What We Heard and Observed
As we spent time listening, the same stories surfaced repeatedly as female startup weavers explained that they rely heavily on middlemen to reach customers because stall rents are high, foot traffic is unpredictable, and marketing is almost entirely informal. Many sell high quality products yet struggle to explain their value or reach buyers beyond the local market, leading to constant income fluctuations where one good week can be followed by several difficult ones, making planning hard and long term growth feel risky. What stood out most was not the absence of buyers but the absence of a trusted bridge between artisans and the people who want to support them, and these lived realities are documented more fully in our Community Essence Map.
Where the System Breaks
As we mapped the ecosystem, the fragmentation became clear, with artisans operating individually, middlemen controlling access, and buyers lacking direct relationships with creators, leaving no shared platform that represents the collective strength of these women.

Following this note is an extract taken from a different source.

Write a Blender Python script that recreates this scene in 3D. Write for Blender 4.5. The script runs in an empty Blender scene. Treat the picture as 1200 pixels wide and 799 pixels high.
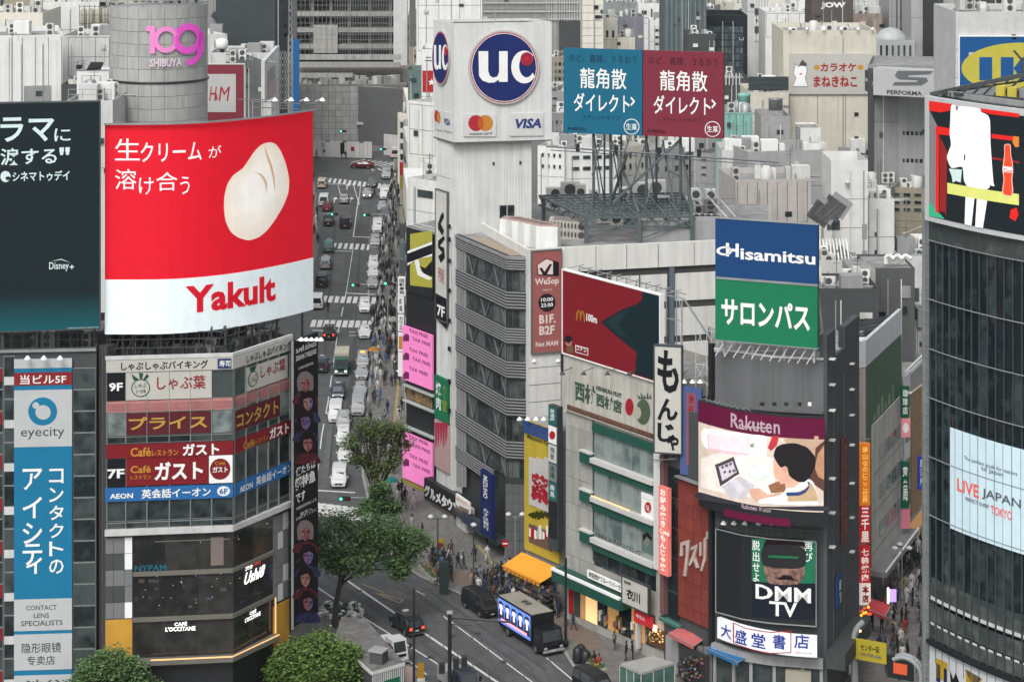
import bpy, bmesh, math, random
from mathutils import Vector, Matrix
R = random.Random(7); HAZE = 0.00006
SC = bpy.context.scene; COL = SC.collection
# ---------------- camera, world, sun, exposure ----------------
F, CX, YH, H = 2600.0, 600.0, -180.0, 73.0
cam = bpy.data.cameras.new('camera'); camo = bpy.data.objects.new('camera', cam); COL.objects.link(camo)
camo.location = (0, 0, H); camo.rotation_euler = (math.radians(90), 0, 0)
cam.sensor_width = 36; cam.lens = 36*F/1200; cam.shift_y = -(399.5-YH)/1200
cam.clip_start = 1; cam.clip_end = 6000
SC.camera = camo
W = bpy.data.worlds.new("World"); SC.world = W; W.use_nodes = True
nt = W.node_tree; nt.nodes.clear()
SUN_EL, SUN_AZ = math.radians(50), math.radians(200)
sky = nt.nodes.new('ShaderNodeTexSky'); sky.sky_type = 'NISHITA'; sky.sun_disc = False
sky.sun_elevation = SUN_EL; sky.sun_rotation = SUN_AZ; sky.air_density = 1.0; sky.dust_density = 4.0; sky.ozone_density = 1.0
hs = nt.nodes.new('ShaderNodeHueSaturation'); hs.inputs['Saturation'].default_value = 0.22
bg = nt.nodes.new('ShaderNodeBackground'); bg.inputs['Strength'].default_value = 0.145
wo = nt.nodes.new('ShaderNodeOutputWorld')
nt.links.new(sky.outputs[0], hs.inputs['Color']); nt.links.new(hs.outputs[0], bg.inputs['Color']); nt.links.new(bg.outputs[0], wo.inputs[0])
sl = bpy.data.lights.new('sun', 'SUN'); sl.energy = 1.2; sl.angle = math.radians(25); sl.color = (1, .985, .95)
so = bpy.data.objects.new('sun', sl); COL.objects.link(so)
so.location = (0, 0, 300)
sd = Vector((math.sin(SUN_AZ)*math.cos(SUN_EL), math.cos(SUN_AZ)*math.cos(SUN_EL), math.sin(SUN_EL)))
so.rotation_euler = sd.to_track_quat('Z', 'Y').to_euler()
SC.view_settings.view_transform = 'Standard'; SC.view_settings.look = 'None'
SC.view_settings.exposure = 0.42; SC.view_settings.gamma = 1.0
SC.render.engine = 'CYCLES'; SC.cycles.max_bounces = 6; SC.cycles.use_denoising = True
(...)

Because there is no trusted digital space, artisans remain invisible beyond Merkato, buyers struggle to verify authenticity, and cultural products lose both value and story, while intermediaries benefit and creators remain economically insecure. The full ecosystem and the power dynamics within it are explored further in our Stakeholder Map.
Naming the Real Challenge
At first, we framed the challenge as building an online marketplace, but that framing did not go far enough. The deeper issue is that female artisans are producing cultural and economic value without controlling how that value is presented, trusted, or sustained, and without a shared and trusted space their work remains undervalued, their income remains unstable, and their cultural contribution risks being diluted or lost. This understanding shaped how we articulated our Problem Statement by moving beyond commerce toward dignity and long term empowerment.
How We Changed
This process changed how we think about platforms by shifting our view of technology from a sales channel to a form of representation. Listening to these women made it clear that empowerment is not only about selling more but about being seen clearly, fairly, and on their own terms, since any platform that extracts value or treats artisans as listings would fail the people it claims to support. We also realized that trust must work in both directions, with buyers needing confidence in authenticity and artisans needing confidence that their work and identity are respected, and this internal shift is reflected more deeply in our Team Reflection.
The Direction Forward
This work points toward a shared space rather than simply an online store, where female weavers control their narrative, buyers connect directly with creators, cultural products retain their meaning, and income becomes more predictable and dignified. Any future solution must balance reach with respect, because in communities like Merkato economic empowerment begins with being seen rather than merely being sold.